Africanos livres:
A Abolição do Tráfico de Escravos no Brasil
Beatriz Mamigonian
"Este é um livro há muito esperado. Sobre os assuntos aqui tratados, sua autora já escreveu numerosos artigos e capítulos em coletâneas, alguns dos quais retirados da tese de doutorado que deu origem à presente publicação. Africanos livres aprofunda e expande a tese e se destaca pelo admirável trabalho de pesquisa, a vasta bibliografia consultada e a qualidade interpretativa. Trata-se de obra enciclopédica sobre seu tema central, que são os cerca de onze mil cativos resgatados do tráfico ilegal que ganharam no Brasil o título de “africanos livres”, mas também das centenas de milhares que o contrabando conseguiu sorrateiramente introduzir no país.
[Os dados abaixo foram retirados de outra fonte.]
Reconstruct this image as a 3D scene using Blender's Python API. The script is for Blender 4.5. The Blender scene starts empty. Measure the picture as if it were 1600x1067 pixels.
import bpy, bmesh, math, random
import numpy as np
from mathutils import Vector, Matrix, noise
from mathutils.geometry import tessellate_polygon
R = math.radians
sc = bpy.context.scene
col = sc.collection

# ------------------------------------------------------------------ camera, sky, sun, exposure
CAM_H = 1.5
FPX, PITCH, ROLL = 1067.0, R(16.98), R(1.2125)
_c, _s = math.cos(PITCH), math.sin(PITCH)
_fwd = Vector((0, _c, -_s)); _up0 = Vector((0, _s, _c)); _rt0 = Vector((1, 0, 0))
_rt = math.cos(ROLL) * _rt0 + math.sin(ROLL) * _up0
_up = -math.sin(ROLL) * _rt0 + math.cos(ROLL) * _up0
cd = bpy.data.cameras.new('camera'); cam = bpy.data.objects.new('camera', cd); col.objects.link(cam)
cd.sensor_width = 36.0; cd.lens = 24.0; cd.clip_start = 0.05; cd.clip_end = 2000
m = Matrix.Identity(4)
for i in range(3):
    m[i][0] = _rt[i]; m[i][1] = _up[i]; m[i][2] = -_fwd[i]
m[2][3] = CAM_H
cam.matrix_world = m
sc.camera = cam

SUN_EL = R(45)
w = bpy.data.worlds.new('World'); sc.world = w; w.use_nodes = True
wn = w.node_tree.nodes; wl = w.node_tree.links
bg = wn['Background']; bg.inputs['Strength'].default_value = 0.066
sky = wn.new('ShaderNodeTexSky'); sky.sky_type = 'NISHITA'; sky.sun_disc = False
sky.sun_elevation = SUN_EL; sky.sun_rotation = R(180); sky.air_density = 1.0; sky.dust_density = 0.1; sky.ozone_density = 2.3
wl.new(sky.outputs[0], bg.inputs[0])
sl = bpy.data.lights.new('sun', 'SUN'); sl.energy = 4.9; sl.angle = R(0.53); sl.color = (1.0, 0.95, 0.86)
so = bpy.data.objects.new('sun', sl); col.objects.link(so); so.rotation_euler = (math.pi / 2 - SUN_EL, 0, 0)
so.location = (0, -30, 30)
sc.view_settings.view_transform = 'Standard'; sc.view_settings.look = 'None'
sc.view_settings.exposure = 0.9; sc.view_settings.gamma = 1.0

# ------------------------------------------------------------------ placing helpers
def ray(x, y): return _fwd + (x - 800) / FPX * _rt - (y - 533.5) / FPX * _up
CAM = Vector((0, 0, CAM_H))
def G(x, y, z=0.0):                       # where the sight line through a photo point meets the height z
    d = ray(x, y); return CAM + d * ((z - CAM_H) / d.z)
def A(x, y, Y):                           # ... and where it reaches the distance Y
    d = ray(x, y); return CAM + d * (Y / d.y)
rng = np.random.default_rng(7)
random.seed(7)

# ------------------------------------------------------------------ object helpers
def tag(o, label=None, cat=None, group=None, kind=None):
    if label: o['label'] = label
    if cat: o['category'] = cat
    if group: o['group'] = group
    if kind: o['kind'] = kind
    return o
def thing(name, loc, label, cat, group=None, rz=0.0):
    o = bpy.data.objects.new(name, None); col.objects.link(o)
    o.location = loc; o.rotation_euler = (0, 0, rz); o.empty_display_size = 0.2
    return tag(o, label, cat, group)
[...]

É preciso dizer logo na entrada ao leitor que “africano livre” foi, antes de mais nada, vítima de um eufemismo jurídico, pois se trata de expressão tipicamente ideológica que esconde uma realidade bem diversa da enunciada. Pois, como aqui demonstrado à exaustão, os africanos livres eram submetidos a um regime de trabalho forçado, com o suposto objetivo de educá-los para a liberdade, um longo aprendizado de catorze anos, em tese, mas que na prática, de modo sistemático, ultrapassava essa marca, sobretudo para aqueles empregados no setor público.
A própria concepção de liberdade que se procurou impor aos africanos representava uma afronta aos valores que conheceram lá do seu lado do Atlântico. Liberdade para os africanos era pertencer a uma comunidade, a uma linhagem, no interior da qual, a cada fase do ciclo de vida, se submetiam a rituais significativos de iniciação e se verificava sua inserção no processo produtivo. A liberdade que se impôs aos africanos resgatados do tráfico no Brasil e outras regiões do continente americano era de outra natureza e tinha dois componentes axiais: a mercantilização da força do trabalho — e não mais do trabalhador enquanto corpo escravizado — e a colonização da mente pela cristianização e outras formas de pensamento e comportamento, um artifício de reeducação semelhante ao que se fazia com o escravo. Esse, naturalmente, era o plano. Na prática, o que se verificou foi o consumo voraz de uma mão de obra baratíssima posta à disposição de arrematadores privados e do Estado, e este, ao mesmo tempo que controlava a distribuição desses trabalhadores, se servia deles em instituições públicas, obras e projetos de interiorização e modernização através do país."